Hah. They make the thing look huge, and it’s 4in square. I guess it’s advertising for Finnish birch plywood. Really no point to it. I’ll go out on a limb and say wood and the glues don’t do well in space.
Don't think we haven't spotted what you did there.
Sure there's a point - densities below 1g/cm3 and compressive strength. What else do we have on Earth that does that? There's only one thing* that's cheap enough for use as a true engineering material: polymer foams. If glues don't do well in space, those foams won't either.
I'm not particularly keen on lumber in space, mostly because lignin
does degrade with radiation. But
trying it is something I'm totally supportive of.
“The main difference is that ordinary plywood is too humid for space uses, so we place our wood in a thermal vacuum chamber to dry it out. Then we also perform atomic layer deposition, adding a very thin aluminum oxide layer – typically used to encapsulate electronics. This should minimize any unwanted vapors from the wood, known as ‘outgassing’ in the space field, while also protecting against the erosive effects of atomic oxygen.
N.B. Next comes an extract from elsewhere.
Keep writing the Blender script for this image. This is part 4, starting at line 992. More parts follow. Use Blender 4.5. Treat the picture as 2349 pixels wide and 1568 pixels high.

We’ll also be testing other varnishes and lacquers on some sections of the wood.”
Yeh, don't forget that
all exposed metallic surfaces in existing satellites have to have deliberate oxide coatings prior to launch or they cold weld just through electron cloud interaction. Controlled oxide coatings on everything is just the cost of doing business.
*yes, there are also metallic foams and glass foams, but have you priced those?